(DIRECTIONS FOR THIS TASK):
Reproduce exactly the lines from the one containing "The Blender Python script for this scene continues." through the one containing "cable('thin_cable', 'thin pale", both included, and nothing else.

▼▼▼

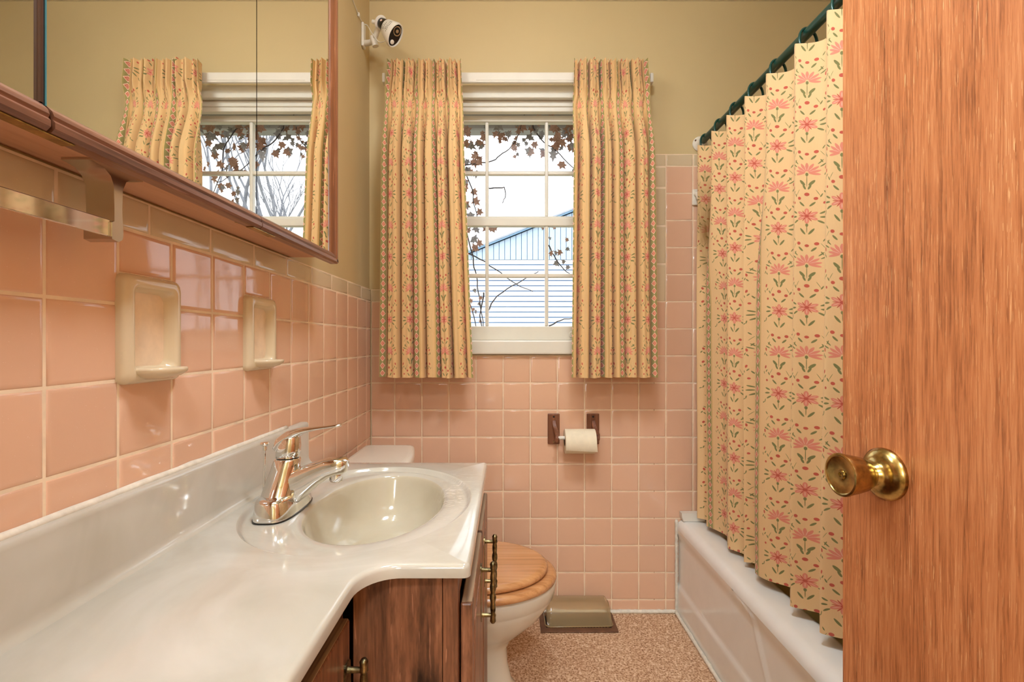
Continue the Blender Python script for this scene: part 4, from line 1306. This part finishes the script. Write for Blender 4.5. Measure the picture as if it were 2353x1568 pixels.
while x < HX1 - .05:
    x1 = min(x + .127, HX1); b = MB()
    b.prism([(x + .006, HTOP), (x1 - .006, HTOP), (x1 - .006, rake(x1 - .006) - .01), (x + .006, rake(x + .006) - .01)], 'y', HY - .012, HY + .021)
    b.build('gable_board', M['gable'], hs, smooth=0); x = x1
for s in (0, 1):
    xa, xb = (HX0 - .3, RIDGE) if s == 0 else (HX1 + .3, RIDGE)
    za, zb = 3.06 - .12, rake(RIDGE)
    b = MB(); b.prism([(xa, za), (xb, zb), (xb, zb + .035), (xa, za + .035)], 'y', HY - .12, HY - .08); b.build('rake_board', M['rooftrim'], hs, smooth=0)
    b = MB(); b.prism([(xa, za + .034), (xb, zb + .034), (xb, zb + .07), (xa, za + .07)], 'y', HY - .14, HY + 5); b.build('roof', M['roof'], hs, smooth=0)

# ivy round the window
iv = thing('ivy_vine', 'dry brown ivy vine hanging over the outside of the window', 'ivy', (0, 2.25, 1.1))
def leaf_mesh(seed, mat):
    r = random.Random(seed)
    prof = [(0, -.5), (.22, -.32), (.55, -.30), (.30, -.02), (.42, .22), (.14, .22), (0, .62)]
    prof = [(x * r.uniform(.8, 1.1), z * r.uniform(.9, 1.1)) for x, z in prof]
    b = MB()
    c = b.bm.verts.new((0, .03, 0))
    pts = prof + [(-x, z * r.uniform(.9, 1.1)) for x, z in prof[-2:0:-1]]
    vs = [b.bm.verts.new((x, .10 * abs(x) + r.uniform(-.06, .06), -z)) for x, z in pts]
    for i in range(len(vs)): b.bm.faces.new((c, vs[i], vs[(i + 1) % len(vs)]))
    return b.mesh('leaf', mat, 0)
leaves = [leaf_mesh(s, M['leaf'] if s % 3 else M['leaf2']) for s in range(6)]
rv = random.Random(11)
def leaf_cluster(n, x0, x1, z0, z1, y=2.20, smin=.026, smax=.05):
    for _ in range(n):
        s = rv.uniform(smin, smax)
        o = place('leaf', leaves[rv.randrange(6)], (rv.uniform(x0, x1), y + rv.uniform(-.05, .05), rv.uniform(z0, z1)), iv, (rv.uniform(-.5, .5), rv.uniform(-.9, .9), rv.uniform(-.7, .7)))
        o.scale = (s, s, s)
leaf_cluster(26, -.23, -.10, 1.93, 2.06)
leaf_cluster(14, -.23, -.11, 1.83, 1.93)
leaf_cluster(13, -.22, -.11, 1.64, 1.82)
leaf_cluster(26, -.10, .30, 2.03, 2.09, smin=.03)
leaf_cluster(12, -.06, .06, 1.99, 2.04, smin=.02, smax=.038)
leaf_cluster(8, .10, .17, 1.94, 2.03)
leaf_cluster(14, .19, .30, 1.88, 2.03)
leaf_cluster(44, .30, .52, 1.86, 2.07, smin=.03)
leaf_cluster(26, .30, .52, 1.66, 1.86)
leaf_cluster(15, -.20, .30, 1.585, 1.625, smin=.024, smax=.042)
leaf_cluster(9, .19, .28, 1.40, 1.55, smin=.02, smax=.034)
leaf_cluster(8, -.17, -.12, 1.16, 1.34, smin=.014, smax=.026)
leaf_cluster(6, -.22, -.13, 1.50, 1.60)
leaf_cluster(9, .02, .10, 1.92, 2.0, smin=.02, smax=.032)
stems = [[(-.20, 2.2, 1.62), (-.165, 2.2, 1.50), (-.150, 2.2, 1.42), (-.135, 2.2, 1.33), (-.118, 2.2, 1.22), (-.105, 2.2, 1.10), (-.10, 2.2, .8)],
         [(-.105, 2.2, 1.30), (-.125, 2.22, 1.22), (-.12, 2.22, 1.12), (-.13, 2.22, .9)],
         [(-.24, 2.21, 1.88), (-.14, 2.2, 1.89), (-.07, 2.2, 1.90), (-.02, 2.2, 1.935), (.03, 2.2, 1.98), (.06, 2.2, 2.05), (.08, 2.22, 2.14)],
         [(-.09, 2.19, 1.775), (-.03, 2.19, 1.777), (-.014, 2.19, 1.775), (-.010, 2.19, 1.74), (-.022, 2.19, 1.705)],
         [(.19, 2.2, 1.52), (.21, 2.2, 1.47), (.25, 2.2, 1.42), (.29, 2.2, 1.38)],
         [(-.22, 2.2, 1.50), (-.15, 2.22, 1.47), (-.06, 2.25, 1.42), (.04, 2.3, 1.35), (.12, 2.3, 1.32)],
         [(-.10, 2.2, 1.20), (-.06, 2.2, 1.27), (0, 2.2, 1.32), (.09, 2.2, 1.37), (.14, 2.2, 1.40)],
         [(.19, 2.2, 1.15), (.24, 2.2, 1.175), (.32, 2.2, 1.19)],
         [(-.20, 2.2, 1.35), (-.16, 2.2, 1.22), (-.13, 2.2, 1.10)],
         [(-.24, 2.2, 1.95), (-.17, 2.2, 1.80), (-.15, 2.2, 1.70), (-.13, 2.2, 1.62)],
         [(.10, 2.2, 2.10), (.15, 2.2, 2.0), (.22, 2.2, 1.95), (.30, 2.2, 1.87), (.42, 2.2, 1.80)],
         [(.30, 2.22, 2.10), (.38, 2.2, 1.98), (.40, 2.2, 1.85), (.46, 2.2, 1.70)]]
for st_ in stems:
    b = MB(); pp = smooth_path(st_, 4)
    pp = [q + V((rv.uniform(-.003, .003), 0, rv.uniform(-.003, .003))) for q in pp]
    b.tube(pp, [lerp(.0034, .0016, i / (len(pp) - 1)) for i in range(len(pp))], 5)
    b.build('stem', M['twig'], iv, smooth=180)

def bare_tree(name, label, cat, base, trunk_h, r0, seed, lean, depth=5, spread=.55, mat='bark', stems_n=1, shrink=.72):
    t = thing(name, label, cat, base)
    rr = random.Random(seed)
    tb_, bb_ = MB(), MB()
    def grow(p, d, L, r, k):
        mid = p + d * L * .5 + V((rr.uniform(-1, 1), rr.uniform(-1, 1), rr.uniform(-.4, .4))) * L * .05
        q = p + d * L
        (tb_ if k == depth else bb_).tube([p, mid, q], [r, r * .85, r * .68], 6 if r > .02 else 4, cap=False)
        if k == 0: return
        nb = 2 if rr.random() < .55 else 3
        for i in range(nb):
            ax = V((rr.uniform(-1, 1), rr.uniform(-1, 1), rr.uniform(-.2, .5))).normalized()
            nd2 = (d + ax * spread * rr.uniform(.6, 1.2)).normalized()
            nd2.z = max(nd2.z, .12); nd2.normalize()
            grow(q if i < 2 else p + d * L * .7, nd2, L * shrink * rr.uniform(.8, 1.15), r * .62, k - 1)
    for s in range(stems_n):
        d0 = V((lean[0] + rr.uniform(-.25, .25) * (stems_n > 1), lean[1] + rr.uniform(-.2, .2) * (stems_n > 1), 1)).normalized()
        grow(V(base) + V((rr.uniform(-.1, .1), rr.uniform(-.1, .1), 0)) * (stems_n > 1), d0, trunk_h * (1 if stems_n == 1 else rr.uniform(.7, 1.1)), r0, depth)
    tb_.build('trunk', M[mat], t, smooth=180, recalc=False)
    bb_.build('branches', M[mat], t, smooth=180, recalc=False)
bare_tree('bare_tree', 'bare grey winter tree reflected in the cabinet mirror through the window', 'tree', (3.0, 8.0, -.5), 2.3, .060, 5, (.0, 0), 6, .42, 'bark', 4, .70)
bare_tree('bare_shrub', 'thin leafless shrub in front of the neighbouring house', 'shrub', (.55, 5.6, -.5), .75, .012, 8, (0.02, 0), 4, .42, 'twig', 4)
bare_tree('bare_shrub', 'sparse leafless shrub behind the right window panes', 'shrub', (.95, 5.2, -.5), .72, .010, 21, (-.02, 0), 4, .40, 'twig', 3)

▲▲▲
▼▼▼

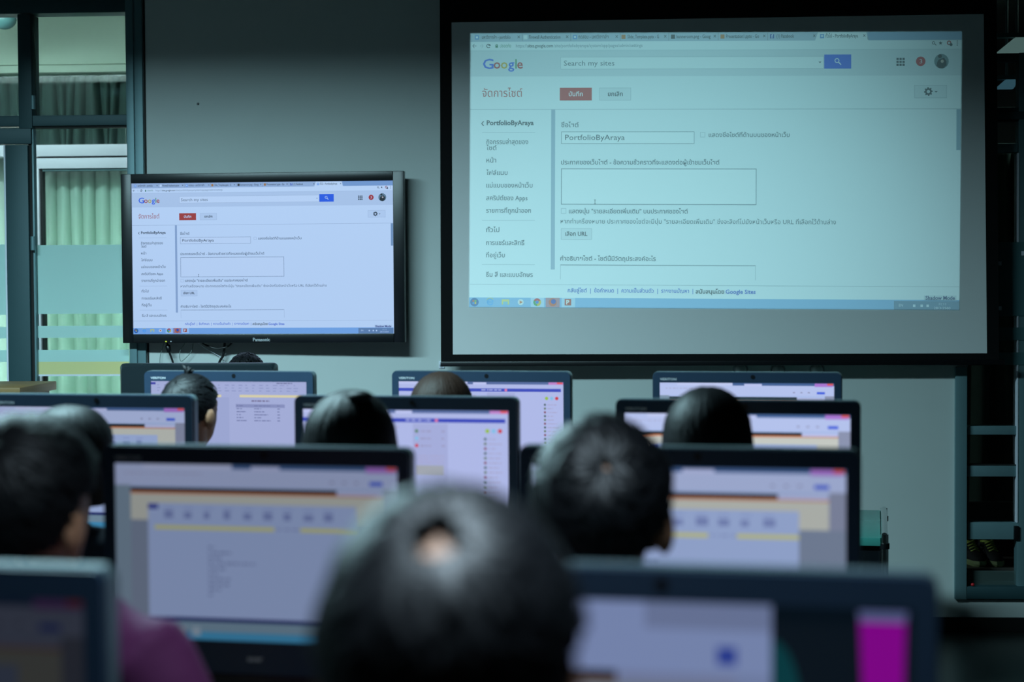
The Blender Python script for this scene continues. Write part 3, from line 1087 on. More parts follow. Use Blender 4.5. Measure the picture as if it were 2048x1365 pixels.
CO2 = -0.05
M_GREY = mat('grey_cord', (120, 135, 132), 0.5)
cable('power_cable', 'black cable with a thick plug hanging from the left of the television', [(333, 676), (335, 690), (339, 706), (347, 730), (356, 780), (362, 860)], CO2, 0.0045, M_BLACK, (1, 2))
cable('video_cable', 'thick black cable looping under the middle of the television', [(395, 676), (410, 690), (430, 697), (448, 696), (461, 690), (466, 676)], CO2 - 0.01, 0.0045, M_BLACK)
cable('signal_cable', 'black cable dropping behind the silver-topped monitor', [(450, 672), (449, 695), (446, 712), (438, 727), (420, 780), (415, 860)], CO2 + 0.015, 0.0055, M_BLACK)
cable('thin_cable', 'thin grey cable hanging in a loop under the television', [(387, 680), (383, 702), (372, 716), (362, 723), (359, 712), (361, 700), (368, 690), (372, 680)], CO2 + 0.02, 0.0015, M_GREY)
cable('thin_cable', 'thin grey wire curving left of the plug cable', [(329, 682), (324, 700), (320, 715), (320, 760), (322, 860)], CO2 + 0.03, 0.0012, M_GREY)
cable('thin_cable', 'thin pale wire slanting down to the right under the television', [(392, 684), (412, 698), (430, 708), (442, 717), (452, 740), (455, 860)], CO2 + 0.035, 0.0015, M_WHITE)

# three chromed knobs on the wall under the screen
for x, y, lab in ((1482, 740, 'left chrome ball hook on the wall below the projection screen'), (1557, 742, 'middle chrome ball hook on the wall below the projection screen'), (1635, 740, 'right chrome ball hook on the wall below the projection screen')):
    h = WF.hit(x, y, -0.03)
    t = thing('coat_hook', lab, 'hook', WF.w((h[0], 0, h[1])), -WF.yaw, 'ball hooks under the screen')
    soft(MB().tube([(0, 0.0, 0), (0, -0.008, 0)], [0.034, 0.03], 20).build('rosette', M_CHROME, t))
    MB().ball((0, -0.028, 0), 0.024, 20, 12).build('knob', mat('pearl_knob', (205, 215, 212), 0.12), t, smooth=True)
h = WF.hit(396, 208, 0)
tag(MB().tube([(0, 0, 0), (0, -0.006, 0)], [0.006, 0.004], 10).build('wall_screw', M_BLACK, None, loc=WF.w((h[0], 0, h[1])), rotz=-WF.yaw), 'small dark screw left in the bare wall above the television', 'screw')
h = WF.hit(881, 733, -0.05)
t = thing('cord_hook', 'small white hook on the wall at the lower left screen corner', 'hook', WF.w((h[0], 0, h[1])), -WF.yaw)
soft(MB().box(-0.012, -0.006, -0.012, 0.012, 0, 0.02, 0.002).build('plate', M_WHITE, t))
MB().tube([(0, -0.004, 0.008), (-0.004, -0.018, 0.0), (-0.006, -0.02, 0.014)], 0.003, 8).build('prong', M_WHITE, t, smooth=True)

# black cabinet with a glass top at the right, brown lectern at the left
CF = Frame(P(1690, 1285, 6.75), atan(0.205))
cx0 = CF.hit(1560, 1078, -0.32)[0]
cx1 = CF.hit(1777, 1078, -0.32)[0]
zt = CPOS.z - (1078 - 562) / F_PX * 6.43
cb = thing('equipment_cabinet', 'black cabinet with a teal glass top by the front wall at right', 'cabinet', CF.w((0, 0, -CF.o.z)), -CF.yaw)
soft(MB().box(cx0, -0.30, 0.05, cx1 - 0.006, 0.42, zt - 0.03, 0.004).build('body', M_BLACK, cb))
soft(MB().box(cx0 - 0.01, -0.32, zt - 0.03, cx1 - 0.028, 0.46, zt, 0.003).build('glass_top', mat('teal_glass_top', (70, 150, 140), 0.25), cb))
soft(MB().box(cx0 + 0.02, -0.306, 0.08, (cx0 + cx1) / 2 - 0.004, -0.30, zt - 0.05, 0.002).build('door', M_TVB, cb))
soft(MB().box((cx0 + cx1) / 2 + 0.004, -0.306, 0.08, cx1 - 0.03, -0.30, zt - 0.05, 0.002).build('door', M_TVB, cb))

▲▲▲
▼▼▼

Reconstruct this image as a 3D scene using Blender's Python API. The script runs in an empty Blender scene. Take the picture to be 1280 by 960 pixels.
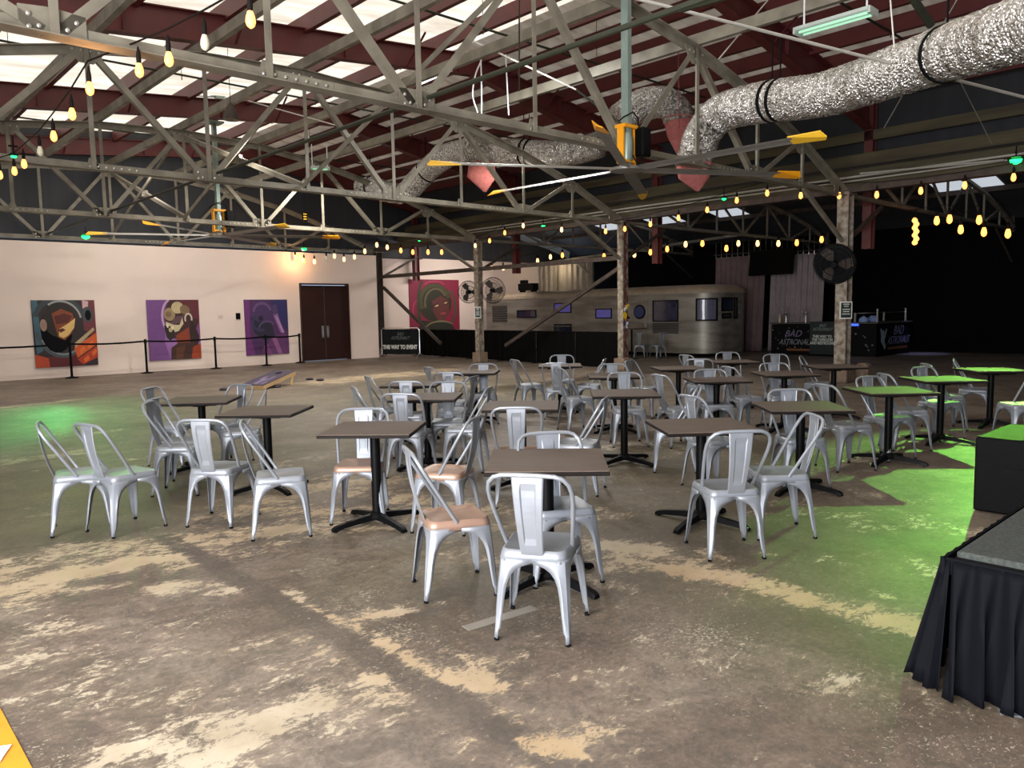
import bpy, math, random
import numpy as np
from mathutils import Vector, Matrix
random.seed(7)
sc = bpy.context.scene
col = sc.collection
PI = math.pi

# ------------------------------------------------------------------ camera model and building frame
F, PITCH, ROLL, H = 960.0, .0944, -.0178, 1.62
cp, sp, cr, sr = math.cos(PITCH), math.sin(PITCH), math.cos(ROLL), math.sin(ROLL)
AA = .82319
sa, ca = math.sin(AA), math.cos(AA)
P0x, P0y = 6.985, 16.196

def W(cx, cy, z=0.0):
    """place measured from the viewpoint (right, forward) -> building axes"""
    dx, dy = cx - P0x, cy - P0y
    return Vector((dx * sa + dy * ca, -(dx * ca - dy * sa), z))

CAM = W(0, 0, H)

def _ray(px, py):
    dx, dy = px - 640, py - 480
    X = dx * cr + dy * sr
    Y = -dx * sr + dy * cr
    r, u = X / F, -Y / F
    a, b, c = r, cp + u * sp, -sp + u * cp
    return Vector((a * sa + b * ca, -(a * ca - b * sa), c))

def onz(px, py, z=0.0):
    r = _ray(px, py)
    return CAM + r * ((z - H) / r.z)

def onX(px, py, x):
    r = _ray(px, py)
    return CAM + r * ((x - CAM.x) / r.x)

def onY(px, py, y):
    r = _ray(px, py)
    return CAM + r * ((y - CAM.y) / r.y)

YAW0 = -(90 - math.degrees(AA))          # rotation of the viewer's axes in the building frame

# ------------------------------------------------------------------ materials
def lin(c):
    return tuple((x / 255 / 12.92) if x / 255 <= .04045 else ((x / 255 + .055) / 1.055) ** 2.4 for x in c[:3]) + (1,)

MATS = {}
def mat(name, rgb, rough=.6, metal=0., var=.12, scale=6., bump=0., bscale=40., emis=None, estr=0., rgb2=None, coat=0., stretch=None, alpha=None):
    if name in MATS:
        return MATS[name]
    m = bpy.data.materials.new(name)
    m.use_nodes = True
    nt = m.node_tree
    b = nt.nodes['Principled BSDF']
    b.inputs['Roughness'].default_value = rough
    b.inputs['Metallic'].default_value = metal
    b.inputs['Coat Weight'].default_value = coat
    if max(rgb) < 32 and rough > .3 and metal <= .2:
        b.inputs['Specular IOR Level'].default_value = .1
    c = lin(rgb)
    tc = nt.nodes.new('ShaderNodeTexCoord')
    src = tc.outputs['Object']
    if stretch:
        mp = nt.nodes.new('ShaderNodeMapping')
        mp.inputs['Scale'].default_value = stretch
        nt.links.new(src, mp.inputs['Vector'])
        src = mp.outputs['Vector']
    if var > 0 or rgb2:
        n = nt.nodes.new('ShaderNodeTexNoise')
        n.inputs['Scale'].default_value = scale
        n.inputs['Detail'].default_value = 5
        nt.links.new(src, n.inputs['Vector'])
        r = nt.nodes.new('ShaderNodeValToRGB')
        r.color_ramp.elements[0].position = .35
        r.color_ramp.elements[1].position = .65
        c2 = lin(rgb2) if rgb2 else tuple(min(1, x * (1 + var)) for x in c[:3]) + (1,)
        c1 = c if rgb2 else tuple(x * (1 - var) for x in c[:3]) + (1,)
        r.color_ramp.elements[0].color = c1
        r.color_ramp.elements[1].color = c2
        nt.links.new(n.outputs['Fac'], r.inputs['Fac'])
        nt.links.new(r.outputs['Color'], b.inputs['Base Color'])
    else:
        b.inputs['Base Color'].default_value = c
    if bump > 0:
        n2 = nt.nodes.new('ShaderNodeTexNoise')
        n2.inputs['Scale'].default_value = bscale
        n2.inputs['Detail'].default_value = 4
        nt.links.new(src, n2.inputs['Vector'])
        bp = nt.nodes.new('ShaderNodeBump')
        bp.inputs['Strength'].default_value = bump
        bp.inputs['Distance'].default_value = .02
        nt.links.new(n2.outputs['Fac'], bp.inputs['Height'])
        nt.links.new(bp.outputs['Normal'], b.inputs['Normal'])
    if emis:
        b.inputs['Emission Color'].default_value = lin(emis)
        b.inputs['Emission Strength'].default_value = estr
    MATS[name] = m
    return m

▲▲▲

(ANSWER TO THIS PROBLEM):
The Blender Python script for this scene continues. Write part 3, from line 1087 on. More parts follow. Use Blender 4.5. Measure the picture as if it were 2048x1365 pixels.
CO2 = -0.05
M_GREY = mat('grey_cord', (120, 135, 132), 0.5)
cable('power_cable', 'black cable with a thick plug hanging from the left of the television', [(333, 676), (335, 690), (339, 706), (347, 730), (356, 780), (362, 860)], CO2, 0.0045, M_BLACK, (1, 2))
cable('video_cable', 'thick black cable looping under the middle of the television', [(395, 676), (410, 690), (430, 697), (448, 696), (461, 690), (466, 676)], CO2 - 0.01, 0.0045, M_BLACK)
cable('signal_cable', 'black cable dropping behind the silver-topped monitor', [(450, 672), (449, 695), (446, 712), (438, 727), (420, 780), (415, 860)], CO2 + 0.015, 0.0055, M_BLACK)
cable('thin_cable', 'thin grey cable hanging in a loop under the television', [(387, 680), (383, 702), (372, 716), (362, 723), (359, 712), (361, 700), (368, 690), (372, 680)], CO2 + 0.02, 0.0015, M_GREY)
cable('thin_cable', 'thin grey wire curving left of the plug cable', [(329, 682), (324, 700), (320, 715), (320, 760), (322, 860)], CO2 + 0.03, 0.0012, M_GREY)
cable('thin_cable', 'thin pale wire slanting down to the right under the television', [(392, 684), (412, 698), (430, 708), (442, 717), (452, 740), (455, 860)], CO2 + 0.035, 0.0015, M_WHITE)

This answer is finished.